Published online by Cambridge University Press: 06 December 2010
Abstract
Since the move toward more central bank transparency, a lot of research on its desirability from an economic viewpoint has been carried out. We provide an up-to-date overview of this transparency literature. First, we show how the theoretical literature has evolved by looking into branches inspired by Cukierman and Meltzer (1986) and by investigating several, more recent research strands (e.g., coordination and learning). Then, we review the empirical literature that has been growing recently. Last, we discuss whether the empirical research resolves all theoretical question marks, how the findings of the literature match the actual practice of central banks, and where there is scope for more research.
Introduction
Central banks used to be very secretive, but in the last two decades a lot of central banks have changed their regime into a more transparent one. As central banks became independent, transparency gained importance because it is a necessary prerequisite of accountability, for which the need increased.

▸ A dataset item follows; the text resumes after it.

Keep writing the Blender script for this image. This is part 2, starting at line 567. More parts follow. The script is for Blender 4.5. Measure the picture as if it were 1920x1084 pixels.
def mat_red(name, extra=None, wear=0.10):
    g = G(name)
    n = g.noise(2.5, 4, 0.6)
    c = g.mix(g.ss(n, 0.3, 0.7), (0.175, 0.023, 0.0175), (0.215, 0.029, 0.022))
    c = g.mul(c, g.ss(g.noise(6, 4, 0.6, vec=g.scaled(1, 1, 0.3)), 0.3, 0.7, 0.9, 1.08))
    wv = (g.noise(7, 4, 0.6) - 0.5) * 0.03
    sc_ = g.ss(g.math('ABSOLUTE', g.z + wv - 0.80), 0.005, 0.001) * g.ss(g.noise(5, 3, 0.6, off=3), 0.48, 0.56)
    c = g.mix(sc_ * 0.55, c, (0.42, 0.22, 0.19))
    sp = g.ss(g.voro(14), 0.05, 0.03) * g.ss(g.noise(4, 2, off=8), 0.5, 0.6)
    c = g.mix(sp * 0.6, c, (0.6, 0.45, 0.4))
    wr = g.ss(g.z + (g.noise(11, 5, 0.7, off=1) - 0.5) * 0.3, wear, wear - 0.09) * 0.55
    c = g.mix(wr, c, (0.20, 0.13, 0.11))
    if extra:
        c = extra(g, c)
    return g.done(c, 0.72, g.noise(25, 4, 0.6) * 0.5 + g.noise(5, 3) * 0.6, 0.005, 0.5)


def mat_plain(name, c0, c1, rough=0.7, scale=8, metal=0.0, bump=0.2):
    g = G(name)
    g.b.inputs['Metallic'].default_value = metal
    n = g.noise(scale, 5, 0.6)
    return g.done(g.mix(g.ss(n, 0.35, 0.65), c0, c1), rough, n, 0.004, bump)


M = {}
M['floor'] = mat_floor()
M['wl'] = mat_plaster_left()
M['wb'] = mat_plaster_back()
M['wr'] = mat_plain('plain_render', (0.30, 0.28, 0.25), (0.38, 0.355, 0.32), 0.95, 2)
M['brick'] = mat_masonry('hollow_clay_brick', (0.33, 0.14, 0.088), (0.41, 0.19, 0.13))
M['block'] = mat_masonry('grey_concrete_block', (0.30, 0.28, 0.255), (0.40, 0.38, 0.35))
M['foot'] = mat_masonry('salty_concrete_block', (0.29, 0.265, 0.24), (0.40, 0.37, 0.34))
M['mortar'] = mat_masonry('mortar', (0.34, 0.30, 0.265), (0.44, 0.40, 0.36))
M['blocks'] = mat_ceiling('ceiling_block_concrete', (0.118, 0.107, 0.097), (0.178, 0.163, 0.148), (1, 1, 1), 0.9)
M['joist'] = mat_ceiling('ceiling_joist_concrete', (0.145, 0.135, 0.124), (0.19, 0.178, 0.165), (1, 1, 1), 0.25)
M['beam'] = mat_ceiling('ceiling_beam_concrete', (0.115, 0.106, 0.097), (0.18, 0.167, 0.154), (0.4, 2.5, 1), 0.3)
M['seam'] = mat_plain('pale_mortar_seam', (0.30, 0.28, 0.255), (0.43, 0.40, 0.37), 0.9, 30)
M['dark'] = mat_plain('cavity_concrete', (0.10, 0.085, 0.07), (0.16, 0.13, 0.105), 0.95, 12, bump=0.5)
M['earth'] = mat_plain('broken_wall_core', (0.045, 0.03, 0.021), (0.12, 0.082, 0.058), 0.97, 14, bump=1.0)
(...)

An additional reason why transparency came into prominence is its likely influence on the formation of expectations. With the increased importance of financial markets, managing inflation expectations has become key in monetary policymaking. It determines the success of the transmission of monetary policy. There are several benefits from successfully steering market expectations, like reduced uncertainty, improved planning of market participants, lower interest rate volatility, and more effective monetary policy (e.g., Issing 2005). It is, however, not obvious whether transparency actually improves the steering of market expectations.